Ya es más fácil encontrar el requisito woke en un premio artístico que encontrar a Wally en uno de sus famosos cuentos. No es difícil encontrar a Wally en el Premio Nacional de Narrativa, independientemente, no faltaba más, de la calidad de las obras de los premiados que aquí no se ponen en duda.

Es posible imaginar que Xesús Fraga no hubiera ganado su Nacional de Narrativa si su Virtudes (e misterios) hubiese sido una historia en defensa del «patriarcado» en vez de una historia «de dos generaciones de mujeres valientes de una familia en tiempos hostiles».

Meterse en la harina del cine o de la música en este sentido es casi jugar a rebozarse. Los Oscars, los Grammy, los Emmy, los Cesar, Los Goya, los Bafta… son, antes y después y durante el recorrido por sus respectivas alfombras rojas (o del color del «problema acuciante» de moda), una oda esplendorosa al compromiso progresista (el movimiento Me Too), como también lo son en la motivación de la gracia de sus premios.

La última película ganadora del Óscar, por poner un ejemplo, es Nomadland, donde una mujer que lo ha perdido todo se echa a la carretera para llevar una vida alejada de la sociedad convencional. Su protagonista, la también ganadora de la estatuilla, la estupenda actriz Frances McDormand, es también autora de emocionantes discursos feministas.

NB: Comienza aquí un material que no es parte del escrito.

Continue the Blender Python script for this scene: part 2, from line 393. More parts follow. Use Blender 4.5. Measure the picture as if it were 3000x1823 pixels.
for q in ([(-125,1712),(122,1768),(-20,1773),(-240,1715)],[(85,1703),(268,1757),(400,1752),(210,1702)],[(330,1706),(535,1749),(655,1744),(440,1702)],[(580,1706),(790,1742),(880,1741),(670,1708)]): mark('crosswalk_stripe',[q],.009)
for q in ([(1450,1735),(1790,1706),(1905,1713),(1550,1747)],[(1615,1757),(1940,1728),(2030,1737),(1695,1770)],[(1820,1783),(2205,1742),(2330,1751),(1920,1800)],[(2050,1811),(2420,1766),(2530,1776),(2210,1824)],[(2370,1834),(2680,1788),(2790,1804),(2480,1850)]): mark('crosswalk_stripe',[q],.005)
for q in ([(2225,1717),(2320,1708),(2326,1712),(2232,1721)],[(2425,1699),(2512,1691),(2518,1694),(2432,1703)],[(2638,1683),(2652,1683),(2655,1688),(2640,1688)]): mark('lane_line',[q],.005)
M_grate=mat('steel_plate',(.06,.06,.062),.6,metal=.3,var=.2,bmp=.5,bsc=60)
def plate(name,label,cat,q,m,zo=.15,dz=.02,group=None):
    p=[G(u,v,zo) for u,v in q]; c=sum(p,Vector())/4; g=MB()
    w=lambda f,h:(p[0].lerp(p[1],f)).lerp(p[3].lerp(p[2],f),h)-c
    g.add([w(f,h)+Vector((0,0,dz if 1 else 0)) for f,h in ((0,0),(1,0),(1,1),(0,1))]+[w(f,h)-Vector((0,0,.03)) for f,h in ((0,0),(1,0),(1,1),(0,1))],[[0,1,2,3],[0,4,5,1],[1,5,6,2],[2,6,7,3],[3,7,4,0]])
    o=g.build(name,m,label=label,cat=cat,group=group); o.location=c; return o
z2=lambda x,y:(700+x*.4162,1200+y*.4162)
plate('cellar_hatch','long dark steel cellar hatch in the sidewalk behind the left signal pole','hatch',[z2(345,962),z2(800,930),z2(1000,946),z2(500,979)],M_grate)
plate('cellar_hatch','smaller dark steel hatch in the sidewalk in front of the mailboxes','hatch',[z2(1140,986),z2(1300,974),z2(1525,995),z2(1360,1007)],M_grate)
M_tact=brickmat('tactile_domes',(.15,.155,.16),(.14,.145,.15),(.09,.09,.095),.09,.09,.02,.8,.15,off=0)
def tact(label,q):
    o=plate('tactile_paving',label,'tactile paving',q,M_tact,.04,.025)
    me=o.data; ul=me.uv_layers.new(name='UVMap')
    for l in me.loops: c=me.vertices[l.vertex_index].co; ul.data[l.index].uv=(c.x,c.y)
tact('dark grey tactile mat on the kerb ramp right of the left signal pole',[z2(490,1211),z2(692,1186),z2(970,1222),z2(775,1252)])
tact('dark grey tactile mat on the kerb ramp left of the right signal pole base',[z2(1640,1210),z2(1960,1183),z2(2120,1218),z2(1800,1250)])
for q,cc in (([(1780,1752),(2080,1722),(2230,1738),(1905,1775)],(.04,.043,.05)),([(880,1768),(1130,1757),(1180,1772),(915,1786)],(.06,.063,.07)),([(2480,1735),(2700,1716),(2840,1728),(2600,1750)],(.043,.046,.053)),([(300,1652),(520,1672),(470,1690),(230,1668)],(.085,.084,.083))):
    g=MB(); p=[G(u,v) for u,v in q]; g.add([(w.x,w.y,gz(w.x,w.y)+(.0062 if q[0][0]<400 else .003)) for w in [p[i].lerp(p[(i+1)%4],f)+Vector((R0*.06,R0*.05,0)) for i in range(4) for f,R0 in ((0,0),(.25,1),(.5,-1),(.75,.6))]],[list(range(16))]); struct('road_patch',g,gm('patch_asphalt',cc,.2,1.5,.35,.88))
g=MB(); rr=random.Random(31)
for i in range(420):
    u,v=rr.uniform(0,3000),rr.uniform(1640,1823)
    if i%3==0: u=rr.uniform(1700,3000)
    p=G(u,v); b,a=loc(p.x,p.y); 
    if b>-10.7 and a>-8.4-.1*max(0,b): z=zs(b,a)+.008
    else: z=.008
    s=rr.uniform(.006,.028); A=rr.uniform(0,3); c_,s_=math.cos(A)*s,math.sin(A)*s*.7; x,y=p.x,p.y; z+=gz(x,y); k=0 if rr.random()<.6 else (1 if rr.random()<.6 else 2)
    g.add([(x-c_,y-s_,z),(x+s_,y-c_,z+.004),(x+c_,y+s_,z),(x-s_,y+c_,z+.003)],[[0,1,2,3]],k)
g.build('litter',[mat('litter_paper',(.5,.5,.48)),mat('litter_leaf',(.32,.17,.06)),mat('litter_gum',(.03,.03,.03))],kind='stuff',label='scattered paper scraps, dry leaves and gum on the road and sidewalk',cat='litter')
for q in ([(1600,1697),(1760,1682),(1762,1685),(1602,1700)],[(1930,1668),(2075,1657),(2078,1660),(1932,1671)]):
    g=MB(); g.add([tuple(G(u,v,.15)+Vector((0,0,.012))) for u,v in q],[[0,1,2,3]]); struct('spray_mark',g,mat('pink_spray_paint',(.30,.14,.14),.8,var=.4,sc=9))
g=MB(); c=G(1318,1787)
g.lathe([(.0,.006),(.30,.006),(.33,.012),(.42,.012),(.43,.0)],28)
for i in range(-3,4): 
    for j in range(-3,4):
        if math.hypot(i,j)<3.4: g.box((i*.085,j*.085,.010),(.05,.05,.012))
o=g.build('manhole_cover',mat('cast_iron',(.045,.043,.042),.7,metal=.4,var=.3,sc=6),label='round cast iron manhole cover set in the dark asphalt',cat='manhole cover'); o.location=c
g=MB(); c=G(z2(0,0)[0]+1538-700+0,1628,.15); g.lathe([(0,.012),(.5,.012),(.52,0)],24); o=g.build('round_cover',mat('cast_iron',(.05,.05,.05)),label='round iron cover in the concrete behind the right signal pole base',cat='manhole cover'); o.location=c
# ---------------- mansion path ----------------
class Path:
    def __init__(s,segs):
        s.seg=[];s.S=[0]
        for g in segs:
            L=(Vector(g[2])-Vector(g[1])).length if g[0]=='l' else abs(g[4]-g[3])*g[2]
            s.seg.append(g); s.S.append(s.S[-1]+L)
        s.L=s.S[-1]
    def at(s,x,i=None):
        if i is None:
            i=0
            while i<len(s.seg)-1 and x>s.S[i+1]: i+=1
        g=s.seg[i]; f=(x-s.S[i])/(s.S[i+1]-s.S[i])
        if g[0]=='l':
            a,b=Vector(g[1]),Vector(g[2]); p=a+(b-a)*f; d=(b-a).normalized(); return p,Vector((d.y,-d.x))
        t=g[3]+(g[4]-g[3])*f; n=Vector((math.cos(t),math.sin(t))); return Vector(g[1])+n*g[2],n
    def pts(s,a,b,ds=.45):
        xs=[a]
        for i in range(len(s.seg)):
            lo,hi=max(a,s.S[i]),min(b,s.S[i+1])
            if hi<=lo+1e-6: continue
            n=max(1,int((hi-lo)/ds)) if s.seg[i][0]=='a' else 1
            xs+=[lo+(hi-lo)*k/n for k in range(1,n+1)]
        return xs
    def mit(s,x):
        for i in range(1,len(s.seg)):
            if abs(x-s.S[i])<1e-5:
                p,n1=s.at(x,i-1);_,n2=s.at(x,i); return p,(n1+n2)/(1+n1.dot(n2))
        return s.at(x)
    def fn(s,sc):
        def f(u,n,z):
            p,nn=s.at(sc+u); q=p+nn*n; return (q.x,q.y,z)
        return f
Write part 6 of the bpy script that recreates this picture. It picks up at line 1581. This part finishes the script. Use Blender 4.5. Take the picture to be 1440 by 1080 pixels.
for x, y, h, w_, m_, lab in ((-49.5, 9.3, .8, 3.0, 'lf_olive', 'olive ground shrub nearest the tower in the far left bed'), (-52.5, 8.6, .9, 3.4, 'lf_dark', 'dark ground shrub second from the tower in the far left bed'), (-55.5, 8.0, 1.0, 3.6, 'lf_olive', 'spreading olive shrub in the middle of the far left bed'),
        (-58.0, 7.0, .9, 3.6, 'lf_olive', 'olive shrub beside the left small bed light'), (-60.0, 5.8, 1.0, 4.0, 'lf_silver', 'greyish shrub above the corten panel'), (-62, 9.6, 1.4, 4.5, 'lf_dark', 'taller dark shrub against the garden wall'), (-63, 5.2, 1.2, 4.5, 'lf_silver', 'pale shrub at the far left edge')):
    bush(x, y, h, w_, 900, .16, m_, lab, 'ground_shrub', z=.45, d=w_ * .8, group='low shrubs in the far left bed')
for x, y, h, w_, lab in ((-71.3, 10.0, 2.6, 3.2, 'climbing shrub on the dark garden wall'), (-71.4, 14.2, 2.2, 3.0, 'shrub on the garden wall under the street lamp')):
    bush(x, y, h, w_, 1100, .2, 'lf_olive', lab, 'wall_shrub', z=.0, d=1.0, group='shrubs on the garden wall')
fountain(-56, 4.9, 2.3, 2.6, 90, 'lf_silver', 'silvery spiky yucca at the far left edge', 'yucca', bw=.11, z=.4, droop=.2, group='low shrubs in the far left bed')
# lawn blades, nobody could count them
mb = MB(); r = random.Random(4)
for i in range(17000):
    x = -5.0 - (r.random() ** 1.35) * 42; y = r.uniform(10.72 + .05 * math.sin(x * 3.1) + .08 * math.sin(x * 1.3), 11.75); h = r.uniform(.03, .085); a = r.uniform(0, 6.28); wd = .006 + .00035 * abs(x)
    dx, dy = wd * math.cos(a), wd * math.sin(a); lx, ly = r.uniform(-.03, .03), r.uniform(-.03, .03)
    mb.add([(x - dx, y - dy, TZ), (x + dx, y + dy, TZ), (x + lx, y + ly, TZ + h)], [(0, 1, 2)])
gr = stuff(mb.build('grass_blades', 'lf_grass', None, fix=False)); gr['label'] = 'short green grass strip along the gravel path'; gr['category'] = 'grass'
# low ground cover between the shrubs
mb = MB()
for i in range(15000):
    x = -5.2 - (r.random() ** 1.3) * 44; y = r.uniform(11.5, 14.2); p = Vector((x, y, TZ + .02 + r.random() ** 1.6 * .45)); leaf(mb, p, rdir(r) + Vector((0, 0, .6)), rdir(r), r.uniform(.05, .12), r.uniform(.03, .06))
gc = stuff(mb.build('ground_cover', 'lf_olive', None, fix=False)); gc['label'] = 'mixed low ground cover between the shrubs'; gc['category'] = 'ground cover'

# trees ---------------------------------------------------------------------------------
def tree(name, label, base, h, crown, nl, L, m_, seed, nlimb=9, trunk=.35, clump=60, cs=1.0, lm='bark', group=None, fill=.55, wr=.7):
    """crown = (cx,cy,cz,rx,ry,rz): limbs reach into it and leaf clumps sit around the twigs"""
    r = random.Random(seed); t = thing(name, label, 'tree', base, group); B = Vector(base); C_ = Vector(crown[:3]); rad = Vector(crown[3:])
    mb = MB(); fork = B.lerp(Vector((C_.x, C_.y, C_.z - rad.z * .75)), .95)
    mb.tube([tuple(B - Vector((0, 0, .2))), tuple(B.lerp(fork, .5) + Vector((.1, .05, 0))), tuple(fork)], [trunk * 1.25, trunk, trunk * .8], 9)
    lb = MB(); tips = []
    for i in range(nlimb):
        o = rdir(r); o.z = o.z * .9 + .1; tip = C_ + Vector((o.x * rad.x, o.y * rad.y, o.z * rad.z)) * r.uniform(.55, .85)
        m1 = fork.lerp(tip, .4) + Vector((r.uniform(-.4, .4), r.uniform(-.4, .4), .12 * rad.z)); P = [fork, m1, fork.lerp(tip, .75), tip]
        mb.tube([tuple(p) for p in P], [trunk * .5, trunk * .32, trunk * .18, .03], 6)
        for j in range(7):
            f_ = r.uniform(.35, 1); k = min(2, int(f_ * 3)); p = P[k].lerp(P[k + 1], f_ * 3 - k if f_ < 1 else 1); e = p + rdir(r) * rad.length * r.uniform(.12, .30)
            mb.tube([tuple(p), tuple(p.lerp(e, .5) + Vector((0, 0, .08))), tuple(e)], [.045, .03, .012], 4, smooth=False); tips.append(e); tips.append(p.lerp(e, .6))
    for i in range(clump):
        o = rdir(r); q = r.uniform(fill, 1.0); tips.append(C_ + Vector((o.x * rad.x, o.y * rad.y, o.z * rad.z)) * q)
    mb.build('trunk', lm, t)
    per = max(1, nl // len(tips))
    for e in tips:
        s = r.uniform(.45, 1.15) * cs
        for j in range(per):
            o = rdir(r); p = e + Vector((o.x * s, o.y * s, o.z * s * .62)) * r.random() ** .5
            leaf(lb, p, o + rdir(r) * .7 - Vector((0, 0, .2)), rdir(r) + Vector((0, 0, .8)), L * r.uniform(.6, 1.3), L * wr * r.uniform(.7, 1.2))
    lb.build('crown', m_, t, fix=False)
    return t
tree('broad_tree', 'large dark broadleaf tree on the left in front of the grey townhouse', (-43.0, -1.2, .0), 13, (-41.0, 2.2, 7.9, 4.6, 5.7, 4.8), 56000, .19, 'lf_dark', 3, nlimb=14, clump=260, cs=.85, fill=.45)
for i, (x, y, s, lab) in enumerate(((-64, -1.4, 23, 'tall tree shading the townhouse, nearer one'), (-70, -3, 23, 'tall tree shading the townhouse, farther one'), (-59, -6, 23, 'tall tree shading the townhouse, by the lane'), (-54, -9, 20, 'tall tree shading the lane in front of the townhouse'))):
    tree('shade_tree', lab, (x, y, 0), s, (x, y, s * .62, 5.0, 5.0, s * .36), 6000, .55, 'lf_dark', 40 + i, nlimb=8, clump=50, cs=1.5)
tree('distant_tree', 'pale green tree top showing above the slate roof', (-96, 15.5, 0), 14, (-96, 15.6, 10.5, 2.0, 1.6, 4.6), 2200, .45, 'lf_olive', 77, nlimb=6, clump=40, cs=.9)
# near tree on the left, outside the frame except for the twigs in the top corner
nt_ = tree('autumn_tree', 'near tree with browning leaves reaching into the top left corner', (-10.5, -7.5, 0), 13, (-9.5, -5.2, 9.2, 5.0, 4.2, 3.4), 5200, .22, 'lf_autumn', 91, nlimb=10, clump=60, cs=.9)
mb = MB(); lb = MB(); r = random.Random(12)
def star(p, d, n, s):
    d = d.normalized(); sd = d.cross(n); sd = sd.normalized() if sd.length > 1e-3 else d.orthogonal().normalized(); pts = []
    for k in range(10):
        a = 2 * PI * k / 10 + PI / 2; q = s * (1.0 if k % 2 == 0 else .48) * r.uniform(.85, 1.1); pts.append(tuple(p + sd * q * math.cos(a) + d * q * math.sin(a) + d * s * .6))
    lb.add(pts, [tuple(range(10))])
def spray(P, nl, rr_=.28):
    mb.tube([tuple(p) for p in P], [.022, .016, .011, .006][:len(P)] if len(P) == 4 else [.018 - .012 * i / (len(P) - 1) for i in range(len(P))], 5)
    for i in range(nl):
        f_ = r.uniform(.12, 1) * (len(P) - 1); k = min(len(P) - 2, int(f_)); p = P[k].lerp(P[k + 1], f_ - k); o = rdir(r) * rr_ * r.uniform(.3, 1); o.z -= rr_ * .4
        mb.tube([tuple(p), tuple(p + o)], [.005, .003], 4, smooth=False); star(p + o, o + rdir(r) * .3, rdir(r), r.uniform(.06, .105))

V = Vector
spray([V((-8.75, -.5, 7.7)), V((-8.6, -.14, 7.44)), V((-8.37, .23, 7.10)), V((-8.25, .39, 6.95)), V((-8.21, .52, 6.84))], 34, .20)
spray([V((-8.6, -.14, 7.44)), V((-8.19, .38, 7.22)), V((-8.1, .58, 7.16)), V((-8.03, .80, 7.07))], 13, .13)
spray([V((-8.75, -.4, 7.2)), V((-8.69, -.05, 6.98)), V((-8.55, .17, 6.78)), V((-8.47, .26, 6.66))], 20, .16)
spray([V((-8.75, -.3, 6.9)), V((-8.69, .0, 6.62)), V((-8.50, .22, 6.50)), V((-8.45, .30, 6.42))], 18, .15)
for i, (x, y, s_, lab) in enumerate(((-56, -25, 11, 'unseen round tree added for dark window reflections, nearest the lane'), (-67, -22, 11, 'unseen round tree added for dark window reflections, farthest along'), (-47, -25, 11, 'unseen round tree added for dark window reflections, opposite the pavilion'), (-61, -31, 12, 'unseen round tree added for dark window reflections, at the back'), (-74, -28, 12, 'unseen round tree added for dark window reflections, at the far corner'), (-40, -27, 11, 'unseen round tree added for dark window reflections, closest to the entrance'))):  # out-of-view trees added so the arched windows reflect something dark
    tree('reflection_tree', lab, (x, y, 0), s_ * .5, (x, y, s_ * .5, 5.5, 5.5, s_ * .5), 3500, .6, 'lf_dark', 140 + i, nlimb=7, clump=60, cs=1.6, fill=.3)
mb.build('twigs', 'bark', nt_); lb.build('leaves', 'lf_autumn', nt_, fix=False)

Si uno da un vistazo al listado de candidatas, además, no hay ni un solo papel de todas las posibles ganadoras que carezca del necesario diploma acreditativo. El compromiso progresista avanza como el rodillo de una vieja matrona (concepto patriarcal por el que no se podrá optar a ningún laurel) aplastando su masa. Esa masa, esa pasta, esa amalgama de ingredientes indefinidos y nebulosos (la equidad de género, el cambio climático…), sacados al albur del wokie de turno, es la sociedad de hoy. La sociedad donde el individuo, el negocio, el hombre, la empresa y hasta el artista deben significarse como el woke manda (antes se decía « como Dios manda») para ser reconocido.